Dumaine Investments Weekly Market Update – June 14, 2023

• From a technical perspective, the S&P 500 entered bull market territory last week after gaining 20% from its October 2022 low. The rally has been driven in large part by an AI tech boom, positive economic data, and a consensus view that the Fed would pause its rate hikes in June. Despite these gains, many analysts remain skeptical about the market’s ability to sustain a rally in the face of weakening productivity and lackluster corporate profits. Michael Wilson from Morgan Stanley warns that the current market looks very similar to the bear market of the 1940s, when stocks rallied 24% before hitting a new low.
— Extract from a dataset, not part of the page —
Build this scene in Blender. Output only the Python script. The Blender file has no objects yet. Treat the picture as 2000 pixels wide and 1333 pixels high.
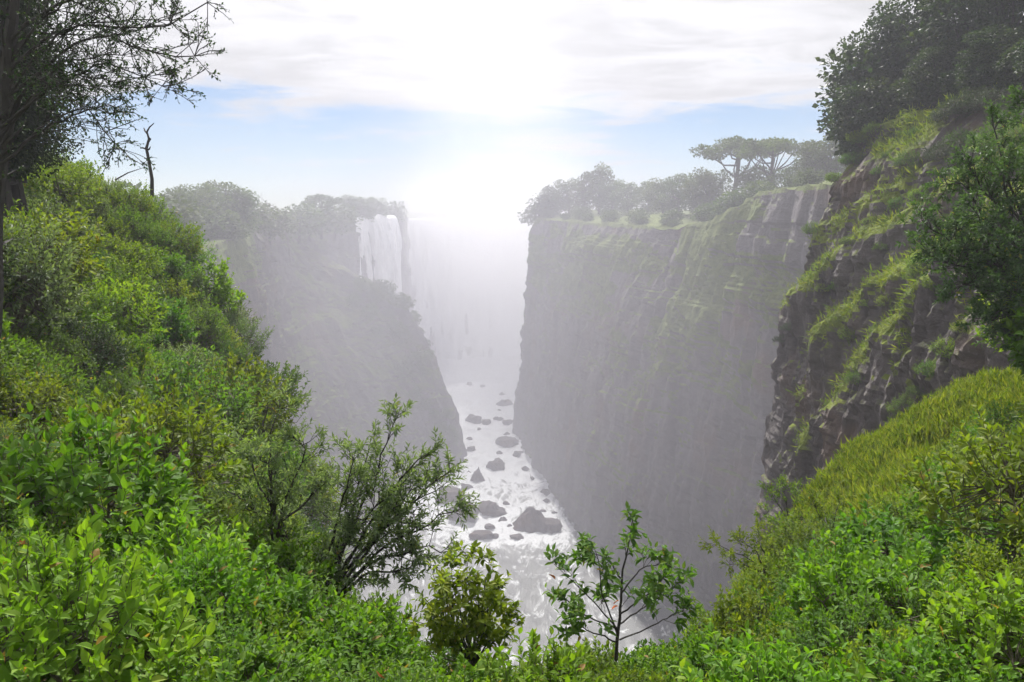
import bpy, math, random
import numpy as np
from mathutils import Vector, Matrix

RNG = np.random.default_rng(7)
random.seed(7)
scene = bpy.context.scene
COL = scene.collection
R = math.radians

# ------------------------------------------------------------------ camera
PITCH = R(9.0)
FPX = 1556.0
cam_d = bpy.data.cameras.new('camera')
cam_d.sensor_width = 36.0
cam_d.lens = 36.0 * FPX / 2000.0
cam_d.clip_start = 0.05
cam_d.clip_end = 5000
cam = bpy.data.objects.new('camera', cam_d)
cam.rotation_euler = (R(90) - PITCH, 0, 0)
COL.objects.link(cam)
scene.camera = cam

# ------------------------------------------------------------------ light, sky, exposure
SUN_EL, SUN_AZ = R(46), R(-3)          # azimuth measured from +Y towards +X
SUNV = Vector((math.sin(SUN_AZ) * math.cos(SUN_EL), math.cos(SUN_AZ) * math.cos(SUN_EL), math.sin(SUN_EL)))
sun_d = bpy.data.lights.new('sun', 'SUN')
sun_d.energy = 3.6
sun_d.angle = R(2.5)
sun_d.color = (1.0, 0.965, 0.915)
sun = bpy.data.objects.new('sun', sun_d)
sun.rotation_euler = SUNV.to_track_quat('Z', 'Y').to_euler()
COL.objects.link(sun)

scene.view_settings.view_transform = 'Standard'
scene.view_settings.look = 'None'
scene.view_settings.exposure = 1.22
scene.view_settings.gamma = 1.0
cy = scene.cycles
cy.use_denoising = True
cy.use_adaptive_sampling = True
cy.adaptive_threshold = 0.035
cy.max_bounces = 6
cy.diffuse_bounces = 3
cy.glossy_bounces = 2
cy.transmission_bounces = 4
cy.transparent_max_bounces = 6
cy.volume_bounces = 4
cy.volume_max_steps = 128
cy.volume_step_rate = 1.0
cy.caustics_reflective = False
cy.caustics_refractive = False
cy.sample_clamp_indirect = 6.0


class NT:
    """small node-tree helper"""
    def __init__(self, tree):
        self.t = tree
        tree.nodes.clear()

    def n(self, typ, **kw):
        nd = self.t.nodes.new(typ)
        for k, v in kw.items():
            setattr(nd, k, v)
        return nd

    def link(self, a, b):
        self.t.links.new(a, b)

    def put(self, sock, v):
        if isinstance(v, bpy.types.NodeSocket):
            self.link(v, sock)
        elif v is not None:
            sock.default_value = v

    def math(self, op, a, b=None, c=None, clamp=False):
        nd = self.n('ShaderNodeMath', operation=op, use_clamp=clamp)
        for s, v in zip(nd.inputs, (a, b, c)):
            self.put(s, v)
        return nd.outputs[0]

    def vmath(self, op, a, b=None, out=0):
        nd = self.n('ShaderNodeVectorMath', operation=op)
        self.put(nd.inputs[0], a)
        self.put(nd.inputs[1], b)
        return nd.outputs[out]

    def mapr(self, v, a, b, c=0.0, d=1.0, smooth=True):
        nd = self.n('ShaderNodeMapRange', clamp=True)
        nd.interpolation_type = 'SMOOTHSTEP' if smooth else 'LINEAR'
        for i, x in enumerate((v, a, b, c, d)):
            self.put(nd.inputs[i], x)
        return nd.outputs[0]

    def noise(self, vec, scale, detail=4.0, rough=0.55, distort=0.0, color=False):
        nd = self.n('ShaderNodeTexNoise')
        self.put(nd.inputs['Vector'], vec)
        self.put(nd.inputs['Scale'], scale)
        self.put(nd.inputs['Detail'], detail)
        self.put(nd.inputs['Roughness'], rough)
        self.put(nd.inputs['Distortion'], distort)
        return nd.outputs['Color' if color else 'Fac']

    def mix(self, f, a, b, blend='MIX'):
        nd = self.n('ShaderNodeMix', data_type='RGBA', blend_type=blend)
        self.put(nd.inputs[0], f)
        self.put(nd.inputs[6], a)
        self.put(nd.inputs[7], b)
        return nd.outputs[2]

    def ramp(self, f, stops):
        nd = self.n('ShaderNodeValToRGB')
        e = nd.color_ramp.elements
        while len(e) < len(stops):
            e.new(0.5)
        for el, (p, c) in zip(e, stops):
            el.position = p
            el.color = (*c, 1)
        self.put(nd.inputs[0], f)
        return nd.outputs[0]

    def combine(self, x, y, z):
        nd = self.n('ShaderNodeCombineXYZ')
        for s, v in zip(nd.inputs, (x, y, z)):
            self.put(s, v)
        return nd.outputs[0]

    def sep(self, v):
        nd = self.n('ShaderNodeSeparateXYZ')
        self.put(nd.inputs[0], v)
        return nd.outputs


def build_world():
    w = bpy.data.worlds.new('World')
    scene.world = w
    w.use_nodes = True
    T = NT(w.node_tree)
    out = T.n('ShaderNodeOutputWorld')
    bg = T.n('ShaderNodeBackground')
    T.link(bg.outputs[0], out.inputs[0])
    sky = T.n('ShaderNodeTexSky', sky_type='NISHITA')
    sky.sun_disc = False
    sky.sun_elevation = SUN_EL
    sky.sun_rotation = SUN_AZ
    sky.altitude = 900
    sky.air_density = 1.0
    sky.dust_density = 0.2
    sky.ozone_density = 1.6
    tc = T.n('ShaderNodeTexCoord')
    d = T.vmath('NORMALIZE', tc.outputs['Generated'])
    x, y, z = T.sep(d)
    zc = T.math('MAXIMUM', z, 0.0)
    inv = T.math('DIVIDE', 1.0, T.math('ADD', zc, 0.05))
    px = T.math('MULTIPLY', x, inv)
    py = T.math('MULTIPLY', y, inv)
    pv = T.combine(px, T.math('MULTIPLY', py, 0.75), 3.1)
    n1 = T.noise(pv, 0.55, 9.0, 0.58, 0.5)
    n2 = T.noise(T.vmath('MULTIPLY', pv, (.55, 1, 1)), 2.3, 9.0, 0.64, 0.6)
    # cloud deck overhead that breaks up into streaks towards the horizon
    cover = T.mapr(z, 0.085, 0.2, -0.07, 0.22)
    m = T.math('ADD', T.math('MULTIPLY_ADD', n2, 0.55, T.math('MULTIPLY', n1, 0.7)), cover)
    mask = T.mapr(m, 0.57, 0.76)
    # thin veil: the sun stands behind it, so the cloud brightens towards the sun
    dot = T.math('MAXIMUM', T.vmath('DOT_PRODUCT', d, tuple(SUNV), out=1), 0.0)
    glow = T.math('POWER', dot, 10.0)
    shade = T.mapr(n2, 0.35, 0.68, 1.0, 0.76)
    lum = T.math('MULTIPLY', shade, T.math('MULTIPLY_ADD', glow, CLOUD_GLOW, CLOUD_LUM))
    cl = T.vmath('SCALE', (0.965, 0.96, 1.0))
    cl.node.inputs['Scale'].default_value = 1.0
    T.link(lum, cl.node.inputs['Scale'])
    skyc = T.vmath('SCALE', T.vmath('MULTIPLY', sky.outputs[0], (.86, .98, 1.16)))
    skyc.node.inputs['Scale'].default_value = SKY_STR
    T.link(T.mix(mask, skyc, cl), bg.inputs[0])
    bg.inputs[1].default_value = 1.0


SKY_STR, CLOUD_LUM, CLOUD_GLOW = 0.036, 0.41, 0.5
build_world()

# ------------------------------------------------------------------ numeric helpers
CP, SP = math.cos(PITCH), math.sin(PITCH)


def P(px, py, Y):
    """world point at depth Y (metres along +Y) seen in direction (px, py) of the 2000 px photograph"""
    cx = (px - 1000.0) / FPX
    cyy = (666.5 - py) / FPX
    dy = CP + cyy * SP
    dz = -SP + cyy * CP
    return np.array((cx * Y / dy, Y, dz * Y / dy))


RIVER_Z = -80.0


def RV(px, py, z=RIVER_Z):
    q = P(px, py, 1.0)
    return q * (z / q[2])


def hash3(ix, iy, iz, seed):
    h = (ix.astype(np.int64) * 374761393 + iy.astype(np.int64) * 668265263 + iz.astype(np.int64) * 2147483647 + seed * 974634777) & 0xFFFFFFFF
    h = ((h ^ (h >> 13)) * 1274126177) & 0xFFFFFFFF
    h = ((h ^ (h >> 16)) * 2246822519) & 0xFFFFFFFF
    return ((h ^ (h >> 15)) & 0xFFFFFF) / float(0xFFFFFF)


def vnoise(p, seed=0):
    p = np.asarray(p, float)
    i = np.floor(p)
    f = p - i
    f = f * f * (3 - 2 * f)
    r = 0
    for dx in (0, 1):
        wx = f[..., 0] if dx else 1 - f[..., 0]
        for dy in (0, 1):
            wy = f[..., 1] if dy else 1 - f[..., 1]
            for dz in (0, 1):
                wz = f[..., 2] if dz else 1 - f[..., 2]
                r = r + wx * wy * wz * hash3(i[..., 0] + dx, i[..., 1] + dy, i[..., 2] + dz, seed)
    return r * 2 - 1


def fbm(p, octv=4, seed=0, gain=0.5):
    a, s, r = 1.0, 0.0, 0
    p = np.asarray(p, float)
    for k in range(octv):
        r = r + a * vnoise(p, seed + k * 17)
        s += a
        a *= gain
        p = p * 2.03
    return r / s


def sstep(x, a, b):
    t = np.clip((x - a) / (b - a), 0, 1)
    return t * t * (3 - 2 * t)


def unit(v):
    return v / np.maximum(np.linalg.norm(v, axis=-1, keepdims=True), 1e-9)


def mesh_from(name, V, F, mat=None, smooth=False, attrs=None):
    V = np.asarray(V, np.float32)
    F = np.asarray(F, np.int32)
    me = bpy.data.meshes.new(name)
    k = F.shape[1]
    me.vertices.add(len(V))
    me.vertices.foreach_set('co', V.ravel())
    me.loops.add(F.size)
    me.loops.foreach_set('vertex_index', F.ravel())
    me.polygons.add(len(F))
    me.polygons.foreach_set('loop_start', np.arange(0, F.size, k, dtype=np.int32))
    me.polygons.foreach_set('loop_total', np.full(len(F), k, np.int32))
    me.polygons.foreach_set('use_smooth', np.full(len(F), smooth, bool))
    for an, av in (attrs or {}).items():
        a = me.attributes.new(an, 'FLOAT', 'POINT')
        a.data.foreach_set('value', np.asarray(av, np.float32))
    me.update(calc_edges=True)
    me.validate()
    if mat:
        me.materials.append(mat)
    return me


def obj(name, me, parent=None, label=None, cat=None, group=None, kind=None, loc=None, rz=None, sc=None, mw=None):
    o = bpy.data.objects.new(name, me)
    COL.objects.link(o)
    if parent:
        o.parent = parent
    if loc is not None:
        o.location = tuple(float(c) for c in loc)
    if rz is not None:
        o.rotation_euler = rz if hasattr(rz, '__len__') else (0, 0, rz)
    if sc is not None:
        o.scale = sc if hasattr(sc, '__len__') else (sc, sc, sc)
    if mw is not None:
        o.matrix_basis = mw
    for k, v in (('label', label), ('category', cat), ('group', group), ('kind', kind)):
        if v:
            o[k] = v
    return o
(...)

• On Wednesday, the Fed opted to pause their hiking cycle for the first time in 15 months. The decision came in the wake of consumer inflation data that were broadly in line with expectations, and producer price index data that were below forecasts. Chair Powell indicated that he feels additional time is needed to evaluate the full impact of past hikes on the economy, as well as recent banking turmoil. Clearly, with core inflation still well above 5%, the Fed is keeping its options open, and indicated that it will likely hike rates at least once more this year before pausing for an extended period.

• We feel it is important to restate our belief that once the Fed ends the current tightening cycle, it is extremely unlikely that interest rate cuts will come anytime soon. Given that the Fed remains committed to its 2% inflation target—as consistently communicated by Powell and other Fed officials—and core inflation is coming down from such a high level, it may be several quarters, if not longer, before the Fed’s extended pause shifts into an active easing cycle of rate reductions.



DISCLAIMER: The information provided in this blog post is for informational purposes only and should not be construed as financial advice. Investment decisions should be based on individual financial goals, risk tolerance, and consultation with a qualified financial professional.